Courts have recognized that an assault solely consisting of purported spitting by a correctional officer is not enough to rise to the level of an actionable Eighth Amendment claim. See McCulloucrh v. Miller, Civil No. 06-514, 2008 WL 4361254 *7 (W.D. Pa. Sept. 24, 2008); Edwards, 2014 WL 69991463 *7; Hunter v. Bledsoe, Civil No. l:CV-10-927 (M.D. Pa. Aug. 9, 2010)(Caldwell, J.) ("[a]n assault by spitting is not enough for Eighth Amendment claim.").
Based upon an application of the above standards, Plaintiff's allegation that Grove spit on him while yelling is simply insufficient by itself to set forth a viable claim that the inmate was subjected to a excessive force in violation of the Eighth Amendment. Retaliation
"Retaliation for the exercise of a constitutional right is itself a violation of rights secured by the Constitution." White v. Napoleon, 897 F.2d 103, 111-12 (3d Cir. 1990); Allah v. Seiverling, 229 F.3d 220, 224-25 (3d Cir. 2000) (a prisoner litigating a retaliation claim need not prove that he had an independent liberty interest in the privileges that he was denied, only that the challenged actions were motivated in substantial part by a desire to punish him for the exercise of a constitutional right).

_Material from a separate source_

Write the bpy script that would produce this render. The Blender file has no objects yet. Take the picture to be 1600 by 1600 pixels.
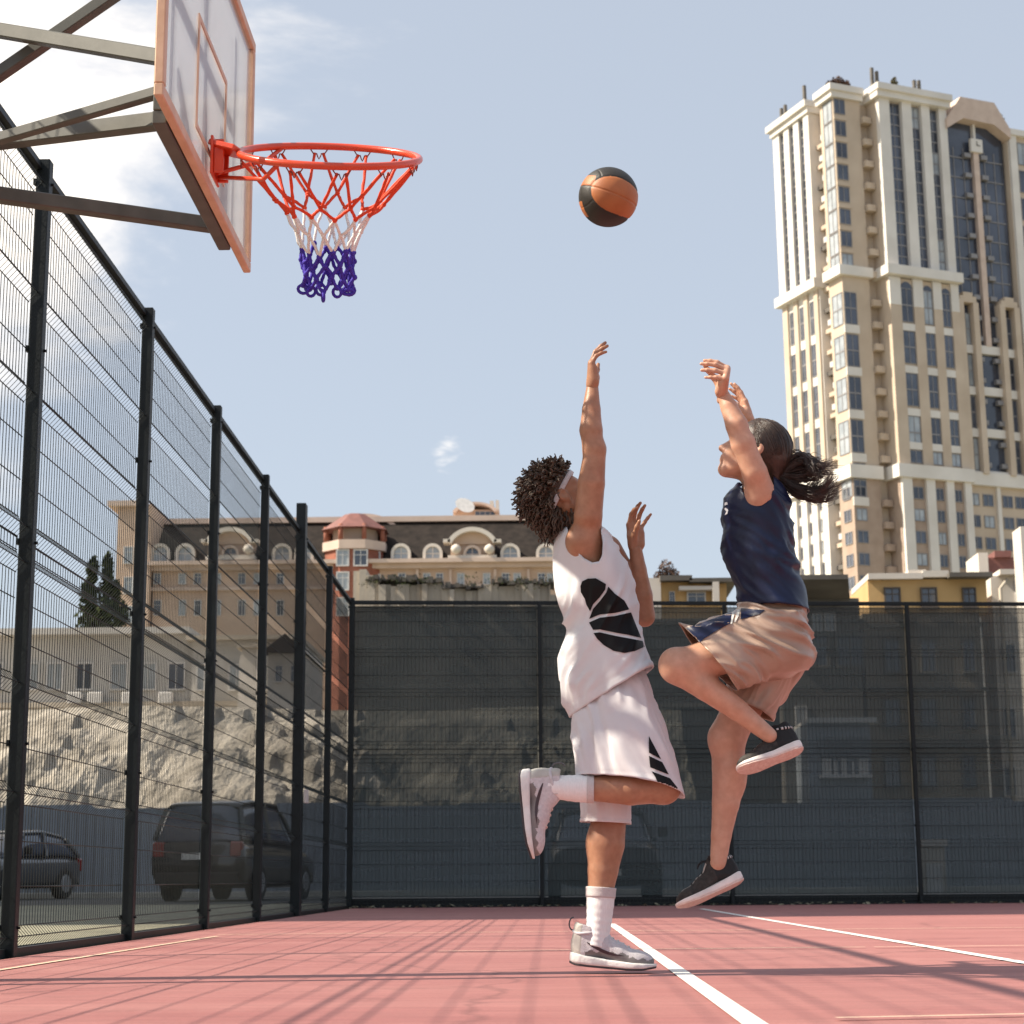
import bpy, bmesh, math, random
import numpy as np
from mathutils import Vector, Matrix, noise, geometry
from mathutils.bvhtree import BVHTree
R = math.radians
rng = random.Random(7)
scene = bpy.context.scene
COL = scene.collection

# ------------------------------------------------------------------ camera
FPX, PITCH, ROLL, YAW, CAMH = 2833.0, 0.20013, -0.00709, 0.01895, 0.3448
_cy, _sy, _cp, _sp = math.cos(YAW), math.sin(YAW), math.cos(PITCH), math.sin(PITCH)
FW = np.array([-_sy*_cp, _cy*_cp, _sp]); _rt = np.array([_cy, _sy, 0.0]); _up = np.cross(_rt, FW)
RT = _rt*math.cos(ROLL) + _up*math.sin(ROLL); UP = -_rt*math.sin(ROLL) + _up*math.cos(ROLL)
CAM = np.array([0, 0, CAMH])
def ray(px, py):
    return FW + RT*((px-800)/FPX) - UP*((py-800)/FPX)
def at(px, py, Y):
    """world point on the plane y=Y seen at photo pixel px,py"""
    d = ray(px, py); return CAM + d*(Y/d[1])
def gnd(px, py, z=0.0):
    d = ray(px, py); return CAM + d*((z-CAMH)/d[2])
def zh(px, py, Y):
    return float(at(px, py, Y)[2])
def ppm(P):
    return FPX/float((np.asarray(P)-CAM)@FW)
def proj(P):
    d = np.asarray(P, float)-CAM; z = d@FW
    return (800+FPX*(d@RT)/z, 800-FPX*(d@UP)/z)

cam_data = bpy.data.cameras.new('camera')
cam = bpy.data.objects.new('camera', cam_data); COL.objects.link(cam)
M = Matrix.Identity(4)
for i in range(3):
    M[i][0], M[i][1], M[i][2], M[i][3] = RT[i], UP[i], -FW[i], CAM[i]
cam.matrix_world = M
cam_data.sensor_width = 36.0; cam_data.lens = 36.0*FPX/1600.0
cam_data.clip_start = 0.05; cam_data.clip_end = 6000
cam_data.dof.use_dof = True; cam_data.dof.focus_distance = 7.0; cam_data.dof.aperture_fstop = 7.5
scene.camera = cam

# ------------------------------------------------------------------ materials
def nd(nt, typ, **kw):
    n = nt.nodes.new(typ)
    for k, v in kw.items():
        if k.startswith('i_'):
            n.inputs[k[2:].replace('_', ' ')].default_value = v
        else: setattr(n, k, v)
    return n
def mat(name, col, rough=0.6, var=0.12, scale=6.0, bump=0.0, bscale=80.0, metal=0.0, spec=0.5, col2=None, detail=4.0,
        sss=0.0, sheen=0.0, coat=0.0, stretch=None, coords='Object', bdist=0.01):
    """principled with a noise-varied base colour (col..col2) and an optional fine bump"""
    m = bpy.data.materials.new(name); m.use_nodes = True; nt = m.node_tree
    b = nt.nodes['Principled BSDF']; L = nt.links.new
    tc = nd(nt, 'ShaderNodeTexCoord')
    vec = tc.outputs[coords]
    if stretch:
        mp = nd(nt, 'ShaderNodeMapping'); mp.inputs['Scale'].default_value = stretch; L(vec, mp.inputs['Vector']); vec = mp.outputs['Vector']
    n = nd(nt, 'ShaderNodeTexNoise'); n.inputs['Scale'].default_value = scale; n.inputs['Detail'].default_value = detail
    L(vec, n.inputs['Vector'])
    ramp = nd(nt, 'ShaderNodeValToRGB')
    c1 = col; c2 = col2 or tuple(min(1, c*(1+var)) for c in col)
    c1 = col if col2 else tuple(c*(1-var) for c in col)
    ramp.color_ramp.elements[0].position = .3; ramp.color_ramp.elements[1].position = .7
    ramp.color_ramp.elements[0].color = (*c1, 1); ramp.color_ramp.elements[1].color = (*c2, 1)
    L(n.outputs['Fac'], ramp.inputs['Fac']); L(ramp.outputs['Color'], b.inputs['Base Color'])
    b.inputs['Roughness'].default_value = rough; b.inputs['Metallic'].default_value = metal
    b.inputs['Specular IOR Level'].default_value = spec
    if sss:
        b.inputs['Subsurface Weight'].default_value = sss; b.inputs['Subsurface Radius'].default_value = (.012, .005, .003); b.inputs['Subsurface Scale'].default_value = 1.0
    if sheen: b.inputs['Sheen Weight'].default_value = sheen
    if coat: b.inputs['Coat Weight'].default_value = coat; b.inputs['Coat Roughness'].default_value = .12
    if bump:
        n2 = nd(nt, 'ShaderNodeTexNoise'); n2.inputs['Scale'].default_value = bscale; n2.inputs['Detail'].default_value = 3
        L(vec, n2.inputs['Vector'])
        bp = nd(nt, 'ShaderNodeBump'); bp.inputs['Strength'].default_value = bump; bp.inputs['Distance'].default_value = bdist
        L(n2.outputs['Fac'], bp.inputs['Height']); L(bp.outputs['Normal'], b.inputs['Normal'])
    return m
def glass_dark(name, col=(.02, .03, .05), rough=.08):
    return mat(name, col, rough, var=.4, scale=.35, spec=.8)

# ------------------------------------------------------------------ objects
def obj(name, me, m=None, parent=None):
    o = bpy.data.objects.new(name, me); COL.objects.link(o)
    if m is not None:
        for x in (m if isinstance(m, (list, tuple)) else [m]): me.materials.append(x)
    if parent is not None:
        o.parent = parent
        if parent.type == 'EMPTY' or True:
            o.matrix_parent_inverse = WM(parent).inverted()
    return o
def WM(o):
    return (WM(o.parent) @ o.matrix_parent_inverse @ o.matrix_basis) if o.parent else o.matrix_basis.copy()
def tag(o, label=None, cat=None, group=None, kind=None):
    if label: o['label'] = label
    if cat: o['category'] = cat
    if group: o['group'] = group
    if kind: o['kind'] = kind
    return o
def thing(name, loc, label, cat, group=None, kind=None, rotz=0):
    o = bpy.data.objects.new(name, None); COL.objects.link(o); o.empty_display_size = .2
    o.location = Vector([float(x) for x in loc]); o.rotation_euler = (0, 0, rotz)
    return tag(o, label, cat, group, kind)
def copy_tree(o, parent=None):
    c = o.copy(); COL.objects.link(c)
    if parent is not None: c.parent = parent
    for ch in list(o.children): copy_tree(ch, c)
    return c
class MB:
    def __init__(s): s.v = []; s.f = []; s.mi = []; s.cur = 0; s.sm = []; s.smooth = False
    def face(s, idx):
        s.f.append(tuple(idx)); s.mi.append(s.cur); s.sm.append(s.smooth)
    def add(s, pts, faces):
        b = len(s.v); s.v += [tuple(float(c) for c in p) for p in pts]
        for f in faces: s.face([b+i for i in f])
    def box(s, lo, hi, T=None, bev=0.0):
        x0, y0, z0 = lo; x1, y1, z1 = hi
        if bev <= 0:
            p = [(x, y, z) for z in (z0, z1) for y in (y0, y1) for x in (x0, x1)]
            fs = [(0, 2, 3, 1), (4, 5, 7, 6), (0, 1, 5, 4), (2, 6, 7, 3), (0, 4, 6, 2), (1, 3, 7, 5)]
        else:
            c = Vector(((x0+x1)/2, (y0+y1)/2, (z0+z1)/2)); h = ((x1-x0)/2, (y1-y0)/2, (z1-z0)/2); b = min(bev, *[q*.49 for q in h])
            bm = bmesh.new(); bmesh.ops.create_cube(bm, size=1)
            for v in bm.verts: v.co = Vector((v.co.x*2*h[0], v.co.y*2*h[1], v.co.z*2*h[2])) + c
            bmesh.ops.bevel(bm, geom=bm.edges[:], offset=b, segments=1, affect='EDGES')
            bm.verts.index_update(); p = [v.co.copy() for v in bm.verts]; fs = [[v.index for v in f.verts] for f in bm.faces]; bm.free()
        if T is not None: p = [T @ Vector(q) for q in p]
        s.add(p, fs)
    def bar(s, a, b, w, h, up=(0, 0, 1), bev=0.0):
        a = Vector(a); b = Vector(b); d = (b-a); L = d.length; d.normalize(); u = Vector(up)
        sd = d.cross(u)
        if sd.length < 1e-4: sd = d.cross(Vector((1, 0, 0)))
        sd.normalize(); u = sd.cross(d)
        T = Matrix(((d.x, sd.x, u.x, a.x), (d.y, sd.y, u.y, a.y), (d.z, sd.z, u.z, a.z), (0, 0, 0, 1)))
        s.box((0, -w/2, -h/2), (L, w/2, h/2), T, bev)
    def tube(s, pts, r, n=8, caps=True, closed=False):
        P = [Vector([float(c) for c in p]) for p in pts]; m = len(P)
        rr = r if isinstance(r, (list, tuple)) else [r]*m
        sm = s.smooth; s.smooth = True; base = len(s.v)
        prev = None
        for i in range(m):
            a = P[(i-1) % m] if (closed or i > 0) else P[i]; b = P[(i+1) % m] if (closed or i < m-1) else P[i]
            d = (b-a)
            if d.length < 1e-9: d = Vector((0, 0, 1))
            d.normalize()
            if prev is None:
                ref = Vector((0, 0, 1)) if abs(d.z) < .9 else Vector((1, 0, 0)); x = ref.cross(d)
            else: x = prev - d*prev.dot(d)
            if x.length < 1e-6: x = d.orthogonal()
            x.normalize(); prev = x; y = d.cross(x)
            for k in range(n):
                t = 2*math.pi*k/n; q = P[i] + (x*math.cos(t)+y*math.sin(t))*rr[i]; s.v.append(tuple(q))
        for i in range(m if closed else m-1):
            j = (i+1) % m
            for k in range(n):
                l = (k+1) % n; s.face((base+i*n+k, base+i*n+l, base+j*n+l, base+j*n+k))
        if caps and not closed:
            s.smooth = False
            s.face([base+k for k in range(n)][::-1]); s.face([base+(m-1)*n+k for k in range(n)])
        s.smooth = sm
    def loft(s, rings, cap0=True, cap1=True, closed=True):
        base = len(s.v); n = len(rings[0])
        for r in rings: s.v += [tuple(float(c) for c in p) for p in r]
        for i in range(len(rings)-1):
            for k in range(n if closed else n-1):
                l = (k+1) % n; s.face((base+i*n+k, base+i*n+l, base+(i+1)*n+l, base+(i+1)*n+k))
        if cap0: s.face([base+k for k in range(n)][::-1])
        if cap1: s.face([base+(len(rings)-1)*n+k for k in range(n)])
    def prism(s, poly, z0, z1, T=None):
        """poly: list of (x,y) extruded z0..z1"""
        n = len(poly); p = [(x, y, z0) for x, y in poly] + [(x, y, z1) for x, y in poly]
        fs = [tuple(range(n))[::-1], tuple(range(n, 2*n))] + [(i, (i+1) % n, n+(i+1) % n, n+i) for i in range(n)]
        if T is not None: p = [T @ Vector(q) for q in p]
        s.add(p, fs)
    def mesh(s, name='mesh'):
        me = bpy.data.meshes.new(name); me.from_pydata(s.v, [], s.f)
        me.polygons.foreach_set('material_index', s.mi); me.polygons.foreach_set('use_smooth', s.sm); me.update()
        return me
    def build(s, name, m, parent=None, fix=True):
        me = s.mesh(name)
        if fix:
            bm = bmesh.new(); bm.from_mesh(me); bmesh.ops.recalc_face_normals(bm, faces=bm.faces[:]); bm.to_mesh(me); bm.free()
        return obj(name, me, m, parent)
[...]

In Rauser v. Horn, 241 F.3d 330, 333 (2001), the Third Circuit held that a prisoner must prove that the conduct which led to the alleged retaliation was constitutionally protected. If the prisoner satisfies that requirement he must then show he suffered some "adverse action" at the hands of prison officials. Id. Allah defined adverse action as being "sufficient to deter a person of ordinary firmness from exercising his [constitutional] rights." Allah, 229 F.3d at 225.
Next, the prisoner must prove a causal link between the exercise of the constitutional right and the adverse action against him. Under Rauser, once a prisoner demonstrates that his exercise of a constitutional right was a substantial or motivating factor in the challenged decision, the prison officials may still prevail by proving that they would have made the same decision absent the protected conduct for reasons reasonably related to a legitimate penological interest. Id. at 334.

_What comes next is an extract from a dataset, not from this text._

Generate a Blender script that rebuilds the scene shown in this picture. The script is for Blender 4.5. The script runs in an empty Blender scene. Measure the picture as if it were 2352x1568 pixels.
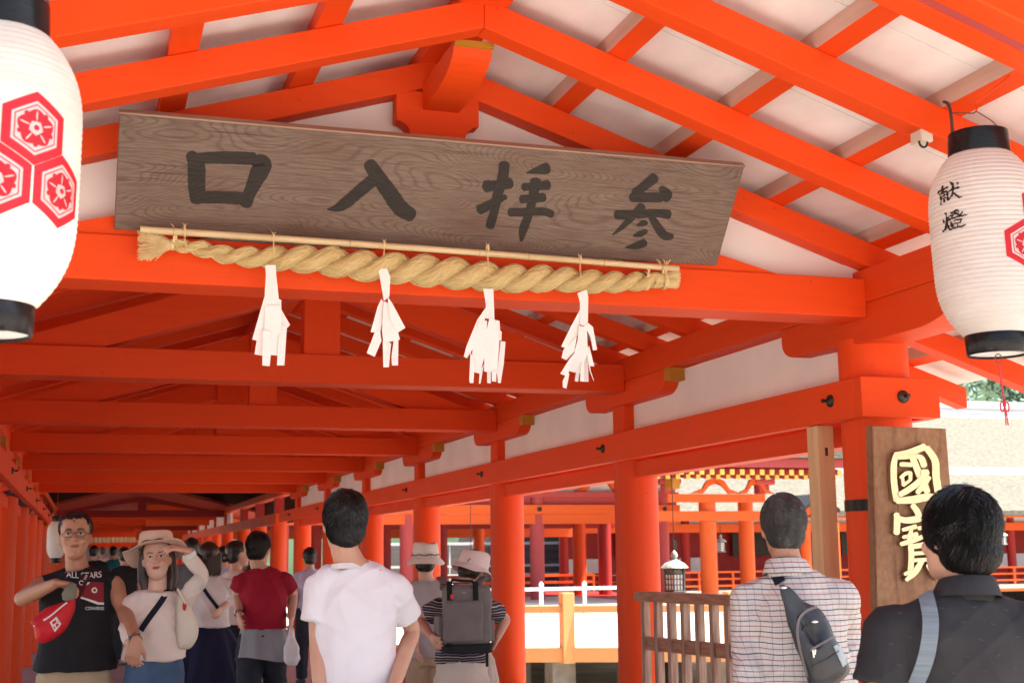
import bpy, bmesh, math, random
from math import sin, cos, pi, sqrt, radians, atan2
from mathutils import Vector, Matrix, noise
from mathutils.bvhtree import BVHTree
random.seed(7)
R = random.Random(11)
scene = bpy.context.scene
COL = scene.collection

# ------------------------------------------------------------------ camera
AX = Vector((0.9525073, 0.03737853, 0.30221297))     # world X, Y, Z seen in camera axes (right, down, forward)
AY = Vector((-0.30430912, 0.15339159, 0.940142))
AZ = Vector((-0.01121581, -0.98745829, 0.15748124))
EYE = Vector((0, 0, 1.5)); FPX = 3040.0
def ray(u, v):                                        # pixel of the 2352x1568 view -> direction in the place
    d = Vector((u - 1176, v - 784, FPX))
    return Vector((AX.dot(d), AY.dot(d), AZ.dot(d))).normalized()
def at(u, v, Y):
    w = ray(u, v); return EYE + w * (Y / w.y)
def atx(u, v, X):
    w = ray(u, v); return EYE + w * (X / w.x)
def atz(u, v, Z):
    w = ray(u, v); return EYE + w * ((Z - 1.5) / w.z)
cam = bpy.data.cameras.new('camera'); camo = bpy.data.objects.new('camera', cam); COL.objects.link(camo)
cam.sensor_width = 36; cam.lens = FPX / 2352 * 36; cam.clip_end = 1500; cam.clip_start = .05
rt = Vector((AX[0], AY[0], AZ[0])); up = -Vector((AX[1], AY[1], AZ[1])); bk = -Vector((AX[2], AY[2], AZ[2]))
m = Matrix((rt, up, bk)).transposed().to_4x4(); m.translation = EYE; camo.matrix_world = m
scene.camera = camo
cam.dof.use_dof = True; cam.dof.focus_distance = 5.9; cam.dof.aperture_fstop = 6.3

# ------------------------------------------------------------------ materials
def new_mat(name):
    m = bpy.data.materials.new(name); m.use_nodes = True
    nt = m.node_tree; b = nt.nodes['Principled BSDF']
    return m, nt, b
def N(nt, t, **k):
    n = nt.nodes.new(t)
    for a, v in k.items():
        if a in n.inputs: n.inputs[a].default_value = v
        else: setattr(n, a, v)
    return n
def coords(nt, scale=(1, 1, 1), rot=(0, 0, 0)):
    tc = N(nt, 'ShaderNodeTexCoord'); mp = N(nt, 'ShaderNodeMapping')
    mp.inputs['Scale'].default_value = scale; mp.inputs['Rotation'].default_value = rot
    nt.links.new(tc.outputs['Object'], mp.inputs['Vector']); return mp.outputs['Vector']
def ramp(nt, fac, stops):
    r = N(nt, 'ShaderNodeValToRGB'); nt.links.new(fac, r.inputs['Fac'])
    e = r.color_ramp.elements
    while len(e) < len(stops): e.new(.5)
    for i, (p, c) in enumerate(stops):
        e[i].position = p; e[i].color = (*c, 1) if len(c) == 3 else c
    return r.outputs['Color']
def mth(nt, op, a, b=None, c=None):
    n = N(nt, 'ShaderNodeMath', operation=op)
    for i, x in enumerate((a, b, c)):
        if x is None: continue
        if isinstance(x, (int, float)): n.inputs[i].default_value = x
        else: nt.links.new(x, n.inputs[i])
    return n.outputs[0]
def mixc(nt, fac, a, b, mode='MIX'):
    n = N(nt, 'ShaderNodeMix', data_type='RGBA', blend_type=mode)
    for s, x in ((n.inputs[0], fac), (n.inputs[6], a), (n.inputs[7], b)):
        if isinstance(x, (int, float)): s.default_value = x
        elif isinstance(x, tuple): s.default_value = (*x, 1)
        else: nt.links.new(x, s)
    return n.outputs[2]
def bump(nt, b, h, strength=.3, dist=.01):
    n = N(nt, 'ShaderNodeBump'); n.inputs['Strength'].default_value = strength; n.inputs['Distance'].default_value = dist
    nt.links.new(h, n.inputs['Height']); nt.links.new(n.outputs[0], b.inputs['Normal'])
def noisy(name, c1, c2, rough=.6, scale=(3, 3, 3), ns=2.0, detail=5, bstr=.15, bd=.004, bscale=None, metal=0, sheen=0, spec=.5, streak=None):
    m, nt, b = new_mat(name)
    v = coords(nt, scale); n = N(nt, 'ShaderNodeTexNoise'); n.inputs['Scale'].default_value = ns; n.inputs['Detail'].default_value = detail
    nt.links.new(v, n.inputs['Vector'])
    col = ramp(nt, n.outputs['Fac'], [(.3, c1), (.7, c2)])
    nt.links.new(col, b.inputs['Base Color'])
    b.inputs['Roughness'].default_value = rough; b.inputs['Metallic'].default_value = metal
    b.inputs['Specular IOR Level'].default_value = spec
    if sheen: b.inputs['Sheen Weight'].default_value = sheen
    if bstr:
        n2 = N(nt, 'ShaderNodeTexNoise'); n2.inputs['Scale'].default_value = bscale or ns * 4; n2.inputs['Detail'].default_value = 4
        nt.links.new(v, n2.inputs['Vector']); bump(nt, b, n2.outputs['Fac'], bstr, bd)
    return m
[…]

It is clear that Plaintiff's vague contention of retaliation by Sergeant Grove does not present any facts which could establish that it was the inmate's exercise of a constitutionally protected right which was a substantial or motivating factor behind the alleged act of retaliation as required by Rauser. Accordingly, the claim of retaliation likewise cannot proceed. Administrative Relief
Finally, it is well settled that inmates also do not have a constitutional right to a prison grievance system. See Jones, 433 U.S. at 137-138; Speight v. Sims, No. 08-2038, 2008 WL 2600723 at *1 (3d. Cir. Jun 30, 2008)(citing Massev v. Helman, 259 F.3d 641, 647 (7th Cir. 2001))("[T]he existence of a prison grievance procedure confers no liberty interest on a prisoner.") A prisoner's dissatisfaction with responses to his grievances by correctional officials does not support a constitutional claim. See also Alexander v. Gennarini, 144 Fed. Appx. 924, 925 (3d Cir. 2005)(involvement in post-incident grievance process not a basis for § 1983 liability); Pryor-El v. Kelly, 892 F. Supp. 261, 275 (D. D.C. 1995) (because prison grievance procedure does not confer any substantive constitutional rights upon prison inmates, the prison officials' failure to comply with grievance procedure is not actionable).
Pursuant to the above discussion, Plaintiff's vague claim that Grove would not allow him to seek relief from a superior officer during the September 12, 2016 incident also does not set forth a viable constitutional claim. This determination is bolstered by the fact that Plaintiff acknowledges that he initiated and exhausted an administrative grievance regarding Defendant Grove's alleged misconduct. Conclusion
Since Lorenzano's civil rights complaint is "based on an indisputably meritless legal theory," it will be dismissed, without prejudice, as legally frivolous. Wilson, 878 F.2d at 774. An appropriate Order will enter.